*Task brief*. Tally the lines that include the word "follow" and reply with nothing but the total.
== Data extract ==
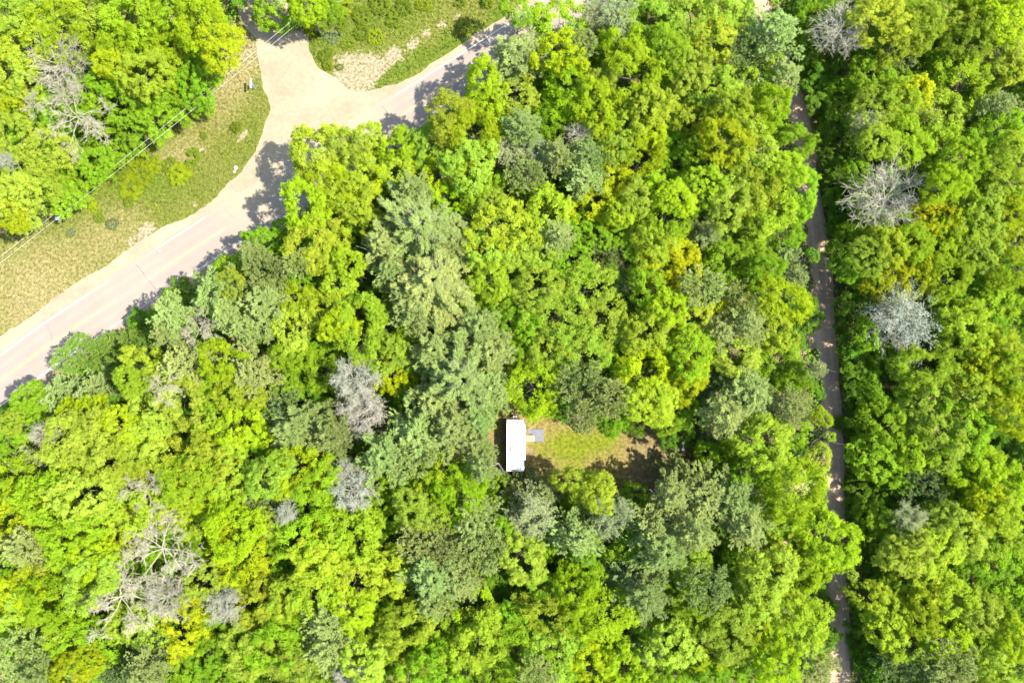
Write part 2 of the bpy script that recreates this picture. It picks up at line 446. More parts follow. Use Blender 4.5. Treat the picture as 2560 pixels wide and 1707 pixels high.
def paint(name, c, wear):
    m, nt, b = mat(name)
    n3 = noise(nt, 7, 5, .8); n1 = noise(nt, .4, 4, .6)
    s_ = math_n(nt, 'ADD', math_n(nt, 'MULTIPLY', attr(nt, 'dust'), 1.2), math_n(nt, 'ADD', math_n(nt, 'MULTIPLY', n3, .6), math_n(nt, 'MULTIPLY', n1, .4)))
    mr = N(nt, 'ShaderNodeMapRange'); mr.inputs[1].default_value = wear; mr.inputs[2].default_value = wear + .35; nt.links.new(s_, mr.inputs[0])
    nt.links.new(mixc(nt, mr.outputs[0], c, (.15, .125, .105)), b.inputs['Base Color']); b.inputs['Roughness'].default_value = .7
    return m
M['white_paint'] = paint('white_road_paint', (.36, .34, .30), .5)
M['yellow_paint'] = paint('yellow_road_paint', (.30, .235, .075), .5)
M['tar'] = plain('tar', (.09, .08, .075), .8)
road = tag(strip('road', -3.42, 3.42, .026, M['asphalt'], wob=.05, cols=26, crown=True), kind='structure')
def zr(o): return .026 + .05 * (1 - abs(o) / 3.4) + .004
strip('edge_line', 2.98, 3.12, zr(3.05) + .003, M['white_paint'], road)
strip('edge_line', -3.12, -2.98, zr(3.05) + .003, M['white_paint'], road)
strip('centre_line', .07, .19, zr(.13) + .002, M['yellow_paint'], road)
strip('centre_line', -.19, -.07, zr(.13) + .002, M['yellow_paint'], road)
def crack(pts, w):
    W = resample(Garr(pts)[:, :2], .25); W += RNG.normal(0, .05, W.shape)
    d = np.gradient(W, axis=0); d /= np.linalg.norm(d, axis=1)[:, None]; n = np.stack([-d[:, 1], d[:, 0]], 1)
    ww = w * (.6 + .8 * RNG.random(len(W)))[:, None]
    V = np.vstack([np.column_stack([W + n * ww, np.full(len(W), .092)]), np.column_stack([W - n * ww, np.full(len(W), .092)])])
    k = len(W); a = np.arange(k - 1)
    # follow the crown of the road
    dist = np.array([np.min(np.hypot(*(CW - v[:2]).T)) for v in V]); V[:, 2] = .026 + .05 * (1 - dist / 3.4) + .0055
    obj('crack', np_mesh('crack', V, np.stack([a, a + k, a + k + 1, a + 1], 1)[:, ::-1], [M['tar']]), road)
crack([(340, 660), (352, 675), (368, 697)], .05)
crack([(368, 697), (382, 713), (395, 732), (404, 741)], .035)
crack([(372, 703), (384, 715), (390, 738)], .025)
crack([(112, 806), (124, 823), (131, 850)], .03)
crack([(953, 262), (966, 280), (984, 305)], .035)
crack([(560, 520), (585, 545), (600, 552)], .02)

# ------------------------------------------------------------------ tree prototypes (unit crowns: radius 1)
def unit(v): return v / (np.linalg.norm(v, axis=-1, keepdims=True) + 1e-9)

def leaf_quads(P, Nn, L, W, rng, T=None, fold=.18):
    """one folded rhombic leaf for each point: long axis L, width W"""
    n = len(P)
    if T is None: T = rng.normal(0, 1, (n, 3))
    T = unit(T - (T * Nn).sum(1, keepdims=True) * Nn); B = np.cross(Nn, T)
    L = np.broadcast_to(L, (n,))[:, None]; W = np.broadcast_to(W, (n,))[:, None]
    V = np.stack([P - T * L * .5, P + B * W * .5 + Nn * W * fold, P + T * L * .5, P - B * W * .5 + Nn * W * fold], 1)
    return V.reshape(-1, 3), np.arange(4 * n).reshape(n, 4)

def crown_mesh(name, V, F, tint, hue, material):
    return np_mesh(name, V, F, [material], attrs={'tint': np.repeat(tint, 4), 'hue': np.repeat(hue, 4)})

def envelope(az, rng_c):
    e = np.ones_like(az)
    for k, a, p in rng_c: e += a * np.cos(k * az + p)
    return e

def lobes(rng, n, zmin=-.55, rmin=.5, lr=(.15, .27), flat=1.0):
    env = [(k, rng.uniform(.05, .16), rng.uniform(0, 6.28)) for k in (2, 3, 5)]
    C = []; Rr = []
    tries = 0
    while len(C) < n and tries < 4000:
        tries += 1
        z = rng.uniform(zmin, .98); az = rng.uniform(0, 6.283); h = math.sqrt(1 - z * z) if z > 0 else 1 - .25 * z * z
        r = rng.uniform(rmin, 1) ** .6 * .9
        c = np.array([h * math.cos(az), h * math.sin(az), z * flat]) * r * envelope(np.array([az]), env)[0]
        q = rng.uniform(*lr) * (1.12 - .3 * r)
        if C:
            d = np.linalg.norm(np.array(C) - c, axis=1)
            if (d < .62 * (np.array(Rr) + q)).any(): continue
        C.append(c); Rr.append(q)
    return np.array(C), np.array(Rr)

def hull(rng, nbig, r0=.55, rr=(.34, .48), ring=(.45, .66), flat=1.0):
    """a handful of big overlapping masses that make the crown's outline"""
    C = [np.array([rng.normal(0, .08), rng.normal(0, .08), .30 * flat])]; Rr = [r0]
    a0 = rng.uniform(0, 6.28)
    for i in range(nbig - 1):
        a = a0 + 6.283 * i / (nbig - 1) + rng.normal(0, .25); d = rng.uniform(*ring)
        C.append(np.array([math.cos(a) * d, math.sin(a) * d, rng.uniform(-.35, .28) * flat])); Rr.append(rng.uniform(*rr))
    return np.array(C), np.array(Rr)

def hull_points(rng, C, R_, n, zlo=-.45, lo=.80, hi=1.06, flat=1.0, inner=.84):
    P = np.zeros((0, 3)); D = np.zeros((0, 3)); I = np.zeros(0, int)
    while len(P) < n:
        m_ = n; i = rng.choice(len(C), m_, p=R_ ** 2 / (R_ ** 2).sum())
        d = unit(rng.normal(0, 1, (m_, 3)) + np.array([0, 0, .45])); p = C[i] + d * (R_[i] * rng.uniform(lo, hi, m_))[:, None] * np.array([1, 1, flat])
        dist = np.linalg.norm((p[:, None] - C[None]) / np.array([1, 1, flat]), axis=2) / R_[None]; dist[np.arange(m_), i] = 9
        ok = (dist.min(1) > inner) & (d[:, 2] > zlo); P = np.vstack([P, p[ok]]); D = np.vstack([D, d[ok]]); I = np.concatenate([I, i[ok]])
    return P[:n], D[:n], I[:n]

def broadleaf(seed, nl=98, nsp=900, per=22, leaf=.0345, spray=.054, fill=2300, upb=.66, flat=1.0, lr=(.10, .20), rmin=.66):
    """sprays of leaves spread unevenly over the hull"""
    rng = np.random.default_rng(seed); C, R_ = lobes(rng, nl, lr=lr, flat=flat, rmin=rmin)
    S, D, I = hull_points(rng, C, R_, nsp, flat=flat, zlo=-.3, lo=.75, hi=1.12, inner=.72)
    Ns = unit(D * .5 + np.array([0, 0, upb]) + rng.normal(0, .32, D.shape)); sz = spray * rng.uniform(.65, 1.4, nsp)
    cnt = np.maximum(5, (per * (sz / spray) ** 2 * rng.uniform(.6, 1.3, nsp)).astype(int)); ix = np.repeat(np.arange(nsp), cnt); n = len(ix)
    o = rng.normal(0, 1, (n, 3)); o = o - (o * Ns[ix]).sum(1, keepdims=True) * Ns[ix] * .72; P = S[ix] + o * (sz[ix] * .58)[:, None]
    Nn = unit(Ns[ix] + rng.normal(0, .30, (n, 3)))
    tint = np.clip(.5 + rng.normal(0, .11, nsp)[ix] + rng.normal(0, .06, len(C))[I][ix] + rng.normal(0, .12, n), 0, 1); hue = np.clip(.5 + rng.normal(0, .13, nsp)[ix] + rng.normal(0, .1, n), 0, 1)
    s = leaf * rng.uniform(.7, 1.35, n)
    f = int(fill); pi_ = rng.integers(0, len(C), f); u = C[pi_] + unit(rng.normal(0, 1, (f, 3))) * (R_[pi_] * rng.random(f) ** .4 * .78)[:, None] * np.array([1, 1, flat])
    P = np.vstack([P, u]); Nn = np.vstack([Nn, unit(rng.normal(0, .5, (f, 3)) + [0, 0, .8])]); s = np.concatenate([s, leaf * rng.uniform(.9, 1.6, f)])
    tint = np.concatenate([tint, rng.uniform(.2, .7, f)]); hue = np.concatenate([hue, rng.uniform(.2, .8, f)])
    V, F = leaf_quads(P, Nn, s, s * .72, rng)
    return crown_mesh('broadleaf_crown', V, F, tint, hue, M['leaf'])

def tufts(P, D, rng, k, L, W, spread=.55):
    """needle tufts: k narrow blades fanning round direction D at each P"""
    n = len(P); Pk = np.repeat(P, k, 0); Dk = np.repeat(D, k, 0)
    T = unit(Dk + rng.normal(0, spread, Dk.shape)); Nn = unit(rng.normal(0, .38, T.shape) + [0, 0, 1.0])
    Nn = unit(Nn - (Nn * T).sum(1, keepdims=True) * T)
    Ls = L * rng.uniform(.7, 1.3, n * k); c = Pk + T * (Ls * .5)[:, None]
    return leaf_quads(c, Nn, Ls, W * rng.uniform(.7, 1.4, n * k), rng, T=T)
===
*Worked answer*. 2